Folk humorist Garrison Keillor said, "Minneapolis is Wonder bread; St. Paul is whole wheat." Actually, today Minneapolis is more like white toast.

It does have its touch of scandal. Just last fall a gubernatorial candidate -- Jon Grunseth -- was accused of joining a skinny dip of teen-age girls with his stepdaughter in the family pool. He denies it; some of the girls confirm it. Now Grunseth has accused the current governor, Arne Carlson, a hasty replacement after Grunseth withdrew and whom Grunseth defeated in the primary, of leaking the story to the media.

The river, by the way, is the Mississippi. It gave rise to the trivia question of which was the first World Series played entirely west of the Mississippi: 1965, Los Angeles and the Twins, when they played in Bloomington.

Minneapolis is the fourth among headquarters of Fortune 500 companies. The metropolitan area's 2.4 million rank 17th among markets and Minnesota is second in life expectancy to Hawaii. "When you're frozen for nine months a year, it takes a long time to spoil," explained Owen Myer, a veteran cab driver.

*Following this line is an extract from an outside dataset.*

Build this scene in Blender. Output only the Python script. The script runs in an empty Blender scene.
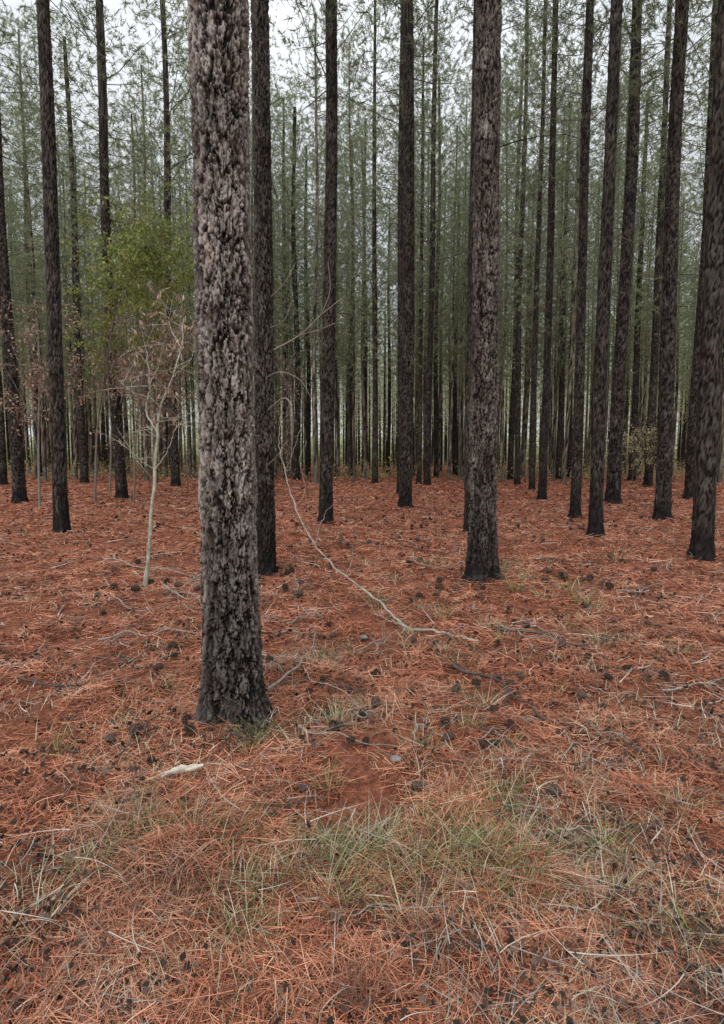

Minneapolis has 17 percent minority population, low for an urban area. The city does have the largest urban concentration of American Indians. A demonstration was planned for yesterday afternoon by American Indian Movement to protest the warlike stereotype of the Atlanta Braves' tomahawk chop. Their protest has some merit. They will not be protesting Minneapolis.

One of the new modern downtown high-rise apartment buildings is graced by a lovely statue of a nude woman, raising a wreath of boughs above her head. It was commissioned by Wilbur Foshay for his skyscraper in 1929 but driven undercover and out of sight by outraged public modesty. In the 1950s it reappeared in front of Charlie's Cafe Exceptionale, standing amid a constant spray of water. Charlie's is no more. It is missed. It was about Charlie's that Yogi Berra said, "Nobody goes there anymore; it's too crowded."

Smoking, by the way, is not allowed in the Metrodome. The exception is Twins manager Tom Kelly, who pitches batting practice with a cigar between his lips. That's another Minneapolis scandal.